EXERCISE AIM — Please output the data below exactly as given, starting at its first line and stopping after the line that contains "scene.camera = cam".

************

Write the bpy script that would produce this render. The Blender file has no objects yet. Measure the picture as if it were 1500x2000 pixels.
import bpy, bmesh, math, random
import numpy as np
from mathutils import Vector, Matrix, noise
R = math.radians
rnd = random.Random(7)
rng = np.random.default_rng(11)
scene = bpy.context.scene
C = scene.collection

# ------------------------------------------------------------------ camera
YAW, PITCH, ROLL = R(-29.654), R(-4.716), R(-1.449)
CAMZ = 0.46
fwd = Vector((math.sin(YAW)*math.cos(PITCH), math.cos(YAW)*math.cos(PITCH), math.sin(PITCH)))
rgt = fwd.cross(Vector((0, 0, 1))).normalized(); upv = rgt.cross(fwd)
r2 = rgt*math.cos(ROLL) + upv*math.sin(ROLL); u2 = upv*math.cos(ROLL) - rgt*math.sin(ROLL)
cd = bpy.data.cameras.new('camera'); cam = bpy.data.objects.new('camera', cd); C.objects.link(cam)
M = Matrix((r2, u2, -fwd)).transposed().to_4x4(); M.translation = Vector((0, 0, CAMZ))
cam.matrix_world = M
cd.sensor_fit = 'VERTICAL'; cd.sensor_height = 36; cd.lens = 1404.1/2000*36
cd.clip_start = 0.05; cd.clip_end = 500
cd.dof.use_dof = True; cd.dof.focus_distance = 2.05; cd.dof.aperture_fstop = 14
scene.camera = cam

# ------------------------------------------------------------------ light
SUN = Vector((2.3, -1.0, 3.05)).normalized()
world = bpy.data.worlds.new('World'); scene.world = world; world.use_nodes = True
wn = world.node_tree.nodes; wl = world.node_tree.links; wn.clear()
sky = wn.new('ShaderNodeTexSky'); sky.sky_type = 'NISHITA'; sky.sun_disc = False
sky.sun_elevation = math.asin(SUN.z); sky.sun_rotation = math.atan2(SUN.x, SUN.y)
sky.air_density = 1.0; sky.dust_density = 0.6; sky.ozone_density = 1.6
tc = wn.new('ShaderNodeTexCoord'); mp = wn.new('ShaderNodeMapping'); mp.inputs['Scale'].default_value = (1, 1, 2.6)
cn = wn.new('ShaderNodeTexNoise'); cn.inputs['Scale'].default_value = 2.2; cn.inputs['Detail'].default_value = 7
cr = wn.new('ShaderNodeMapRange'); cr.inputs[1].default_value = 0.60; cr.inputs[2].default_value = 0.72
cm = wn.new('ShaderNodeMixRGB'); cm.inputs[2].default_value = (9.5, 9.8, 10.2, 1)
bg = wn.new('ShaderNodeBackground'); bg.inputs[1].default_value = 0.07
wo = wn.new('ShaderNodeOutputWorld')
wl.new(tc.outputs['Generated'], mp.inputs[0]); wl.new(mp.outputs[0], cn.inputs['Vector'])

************

TASK RESPONSE —
Write the bpy script that would produce this render. The Blender file has no objects yet. Measure the picture as if it were 1500x2000 pixels.
import bpy, bmesh, math, random
import numpy as np
from mathutils import Vector, Matrix, noise
R = math.radians
rnd = random.Random(7)
rng = np.random.default_rng(11)
scene = bpy.context.scene
C = scene.collection

# ------------------------------------------------------------------ camera
YAW, PITCH, ROLL = R(-29.654), R(-4.716), R(-1.449)
CAMZ = 0.46
fwd = Vector((math.sin(YAW)*math.cos(PITCH), math.cos(YAW)*math.cos(PITCH), math.sin(PITCH)))
rgt = fwd.cross(Vector((0, 0, 1))).normalized(); upv = rgt.cross(fwd)
r2 = rgt*math.cos(ROLL) + upv*math.sin(ROLL); u2 = upv*math.cos(ROLL) - rgt*math.sin(ROLL)
cd = bpy.data.cameras.new('camera'); cam = bpy.data.objects.new('camera', cd); C.objects.link(cam)
M = Matrix((r2, u2, -fwd)).transposed().to_4x4(); M.translation = Vector((0, 0, CAMZ))
cam.matrix_world = M
cd.sensor_fit = 'VERTICAL'; cd.sensor_height = 36; cd.lens = 1404.1/2000*36
cd.clip_start = 0.05; cd.clip_end = 500
cd.dof.use_dof = True; cd.dof.focus_distance = 2.05; cd.dof.aperture_fstop = 14
scene.camera = cam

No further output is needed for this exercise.